* BEGIN *

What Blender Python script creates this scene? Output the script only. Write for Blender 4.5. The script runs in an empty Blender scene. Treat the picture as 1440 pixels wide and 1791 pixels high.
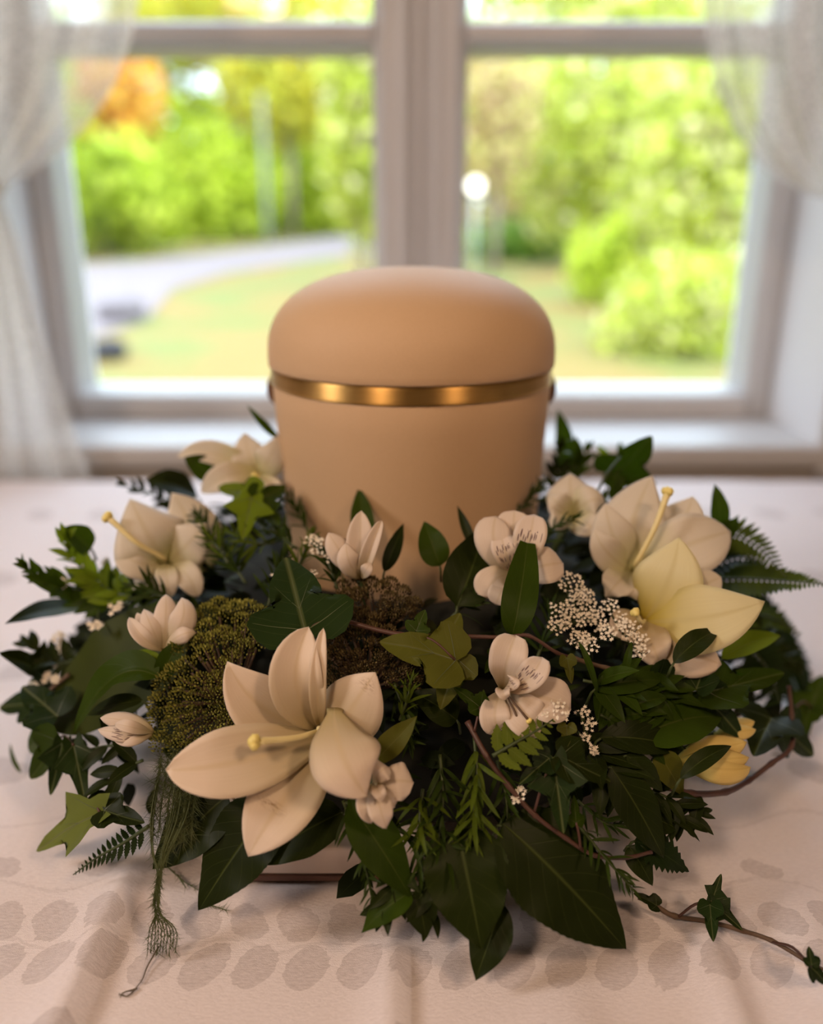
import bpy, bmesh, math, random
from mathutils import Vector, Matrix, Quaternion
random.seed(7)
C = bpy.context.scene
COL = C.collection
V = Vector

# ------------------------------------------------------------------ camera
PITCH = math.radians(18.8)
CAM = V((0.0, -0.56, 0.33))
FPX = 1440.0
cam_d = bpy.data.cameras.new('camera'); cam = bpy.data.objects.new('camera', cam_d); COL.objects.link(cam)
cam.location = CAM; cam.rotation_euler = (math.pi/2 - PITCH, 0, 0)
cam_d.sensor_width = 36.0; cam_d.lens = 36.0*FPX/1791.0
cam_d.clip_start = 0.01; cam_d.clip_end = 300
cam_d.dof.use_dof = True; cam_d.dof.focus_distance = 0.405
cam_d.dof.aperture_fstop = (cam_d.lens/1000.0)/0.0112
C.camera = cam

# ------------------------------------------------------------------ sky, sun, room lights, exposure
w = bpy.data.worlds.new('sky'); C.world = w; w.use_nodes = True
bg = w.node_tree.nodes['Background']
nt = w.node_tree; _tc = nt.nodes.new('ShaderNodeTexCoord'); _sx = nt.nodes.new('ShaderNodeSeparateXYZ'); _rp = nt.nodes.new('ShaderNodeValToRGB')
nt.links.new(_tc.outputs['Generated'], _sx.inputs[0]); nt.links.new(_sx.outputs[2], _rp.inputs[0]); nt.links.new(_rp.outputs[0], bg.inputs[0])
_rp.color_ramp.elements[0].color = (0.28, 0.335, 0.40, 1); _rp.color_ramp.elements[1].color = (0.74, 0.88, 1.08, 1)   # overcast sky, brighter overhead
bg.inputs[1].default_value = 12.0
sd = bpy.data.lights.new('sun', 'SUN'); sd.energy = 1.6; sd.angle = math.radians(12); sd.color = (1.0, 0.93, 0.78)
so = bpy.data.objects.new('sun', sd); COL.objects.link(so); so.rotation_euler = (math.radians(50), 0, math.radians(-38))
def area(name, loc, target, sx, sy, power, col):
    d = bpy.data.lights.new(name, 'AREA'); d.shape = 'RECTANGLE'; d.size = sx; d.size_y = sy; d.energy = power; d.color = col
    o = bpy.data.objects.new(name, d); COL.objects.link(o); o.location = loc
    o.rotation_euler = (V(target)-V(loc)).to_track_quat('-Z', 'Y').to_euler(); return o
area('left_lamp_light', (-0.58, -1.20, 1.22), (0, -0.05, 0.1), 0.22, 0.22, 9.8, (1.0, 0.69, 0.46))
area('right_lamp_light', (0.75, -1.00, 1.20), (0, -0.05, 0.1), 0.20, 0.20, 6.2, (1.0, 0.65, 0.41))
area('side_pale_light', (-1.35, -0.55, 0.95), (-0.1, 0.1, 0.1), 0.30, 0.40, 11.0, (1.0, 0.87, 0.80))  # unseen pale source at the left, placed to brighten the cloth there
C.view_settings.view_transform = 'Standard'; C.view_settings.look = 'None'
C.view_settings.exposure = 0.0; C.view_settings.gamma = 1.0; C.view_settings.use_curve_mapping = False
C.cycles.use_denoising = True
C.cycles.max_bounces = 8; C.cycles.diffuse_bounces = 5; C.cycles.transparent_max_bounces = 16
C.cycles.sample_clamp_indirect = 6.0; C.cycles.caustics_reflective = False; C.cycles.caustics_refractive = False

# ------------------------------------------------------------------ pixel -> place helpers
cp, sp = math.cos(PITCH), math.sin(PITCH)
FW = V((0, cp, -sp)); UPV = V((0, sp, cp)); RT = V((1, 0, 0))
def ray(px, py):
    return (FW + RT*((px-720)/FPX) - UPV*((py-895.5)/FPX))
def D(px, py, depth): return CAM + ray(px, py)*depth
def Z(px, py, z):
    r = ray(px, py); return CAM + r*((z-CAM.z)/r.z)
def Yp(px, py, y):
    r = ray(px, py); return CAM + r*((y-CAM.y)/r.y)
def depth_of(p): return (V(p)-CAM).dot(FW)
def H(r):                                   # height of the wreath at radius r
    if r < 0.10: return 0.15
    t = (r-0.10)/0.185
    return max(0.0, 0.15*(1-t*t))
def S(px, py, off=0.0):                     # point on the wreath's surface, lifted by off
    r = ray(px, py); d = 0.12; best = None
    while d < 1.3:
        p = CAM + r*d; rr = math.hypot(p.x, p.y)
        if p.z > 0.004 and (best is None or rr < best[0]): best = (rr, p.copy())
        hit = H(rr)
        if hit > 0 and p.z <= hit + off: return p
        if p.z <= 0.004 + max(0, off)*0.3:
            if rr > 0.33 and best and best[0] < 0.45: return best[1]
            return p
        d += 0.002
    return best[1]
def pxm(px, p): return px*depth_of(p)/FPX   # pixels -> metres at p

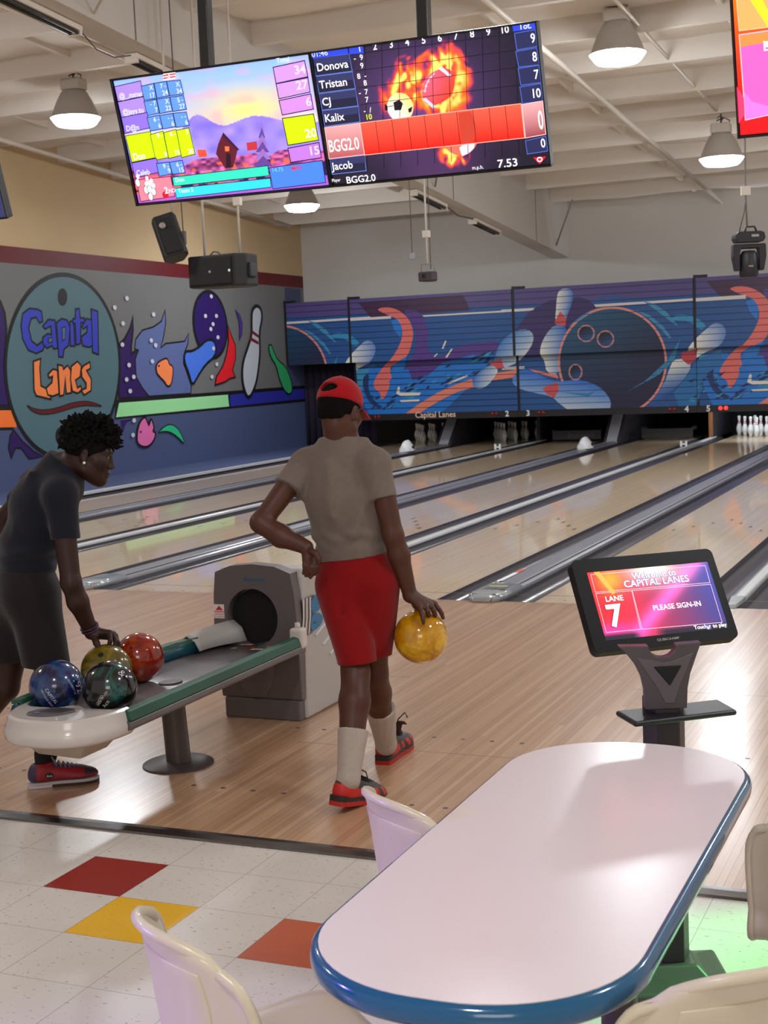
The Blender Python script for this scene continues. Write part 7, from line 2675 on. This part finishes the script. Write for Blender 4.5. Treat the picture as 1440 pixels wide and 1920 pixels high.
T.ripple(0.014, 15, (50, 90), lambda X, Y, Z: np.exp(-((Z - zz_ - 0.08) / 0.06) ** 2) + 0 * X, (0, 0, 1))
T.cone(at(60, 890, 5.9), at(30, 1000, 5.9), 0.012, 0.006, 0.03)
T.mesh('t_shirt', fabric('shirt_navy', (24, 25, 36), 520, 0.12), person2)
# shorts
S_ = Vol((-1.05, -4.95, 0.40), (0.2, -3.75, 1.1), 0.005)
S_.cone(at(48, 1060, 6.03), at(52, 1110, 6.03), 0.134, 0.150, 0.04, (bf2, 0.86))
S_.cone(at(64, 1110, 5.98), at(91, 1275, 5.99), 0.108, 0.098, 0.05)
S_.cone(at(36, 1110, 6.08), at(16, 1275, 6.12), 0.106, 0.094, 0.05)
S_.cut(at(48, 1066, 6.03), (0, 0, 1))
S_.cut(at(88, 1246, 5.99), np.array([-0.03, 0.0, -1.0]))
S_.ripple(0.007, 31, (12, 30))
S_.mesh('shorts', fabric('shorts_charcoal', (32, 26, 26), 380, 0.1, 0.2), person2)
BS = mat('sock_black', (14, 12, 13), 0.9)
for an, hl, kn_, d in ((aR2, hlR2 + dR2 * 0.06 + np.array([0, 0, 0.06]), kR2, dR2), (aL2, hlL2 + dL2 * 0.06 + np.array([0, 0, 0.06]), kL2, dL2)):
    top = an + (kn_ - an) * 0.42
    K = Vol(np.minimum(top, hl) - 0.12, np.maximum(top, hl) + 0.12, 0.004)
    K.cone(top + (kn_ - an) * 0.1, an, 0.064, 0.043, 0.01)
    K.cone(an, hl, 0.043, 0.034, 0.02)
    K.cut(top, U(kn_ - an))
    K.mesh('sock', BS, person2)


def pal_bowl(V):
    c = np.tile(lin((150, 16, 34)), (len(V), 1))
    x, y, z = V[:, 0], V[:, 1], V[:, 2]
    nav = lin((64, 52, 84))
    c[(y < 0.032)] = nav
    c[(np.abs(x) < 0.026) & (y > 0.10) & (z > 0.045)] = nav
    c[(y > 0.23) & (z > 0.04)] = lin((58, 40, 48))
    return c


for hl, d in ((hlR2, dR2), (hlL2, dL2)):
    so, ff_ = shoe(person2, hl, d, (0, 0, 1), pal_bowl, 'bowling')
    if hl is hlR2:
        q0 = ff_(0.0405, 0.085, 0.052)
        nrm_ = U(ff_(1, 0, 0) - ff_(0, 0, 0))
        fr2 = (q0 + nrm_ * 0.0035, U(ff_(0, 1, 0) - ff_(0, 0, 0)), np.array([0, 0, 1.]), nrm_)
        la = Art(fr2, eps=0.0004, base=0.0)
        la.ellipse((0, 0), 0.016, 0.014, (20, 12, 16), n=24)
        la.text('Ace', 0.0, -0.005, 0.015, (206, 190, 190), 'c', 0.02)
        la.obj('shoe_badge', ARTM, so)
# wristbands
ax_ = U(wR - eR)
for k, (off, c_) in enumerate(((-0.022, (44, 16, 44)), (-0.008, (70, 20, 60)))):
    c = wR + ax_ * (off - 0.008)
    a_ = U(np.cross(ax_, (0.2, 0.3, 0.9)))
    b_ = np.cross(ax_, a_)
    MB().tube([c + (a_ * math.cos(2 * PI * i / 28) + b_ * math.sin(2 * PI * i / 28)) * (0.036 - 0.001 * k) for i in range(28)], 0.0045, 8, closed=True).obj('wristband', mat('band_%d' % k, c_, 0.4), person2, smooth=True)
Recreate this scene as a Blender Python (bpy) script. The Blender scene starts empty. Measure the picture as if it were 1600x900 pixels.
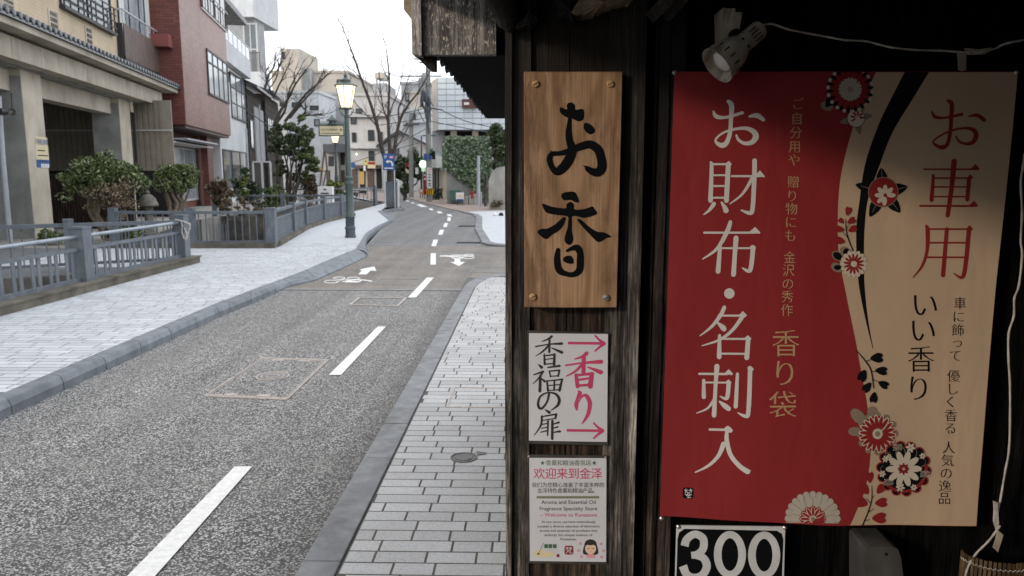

* END *

Short exercise:
Tally the lines above containing "Python". Answer with the count only.

Solved exercise:
3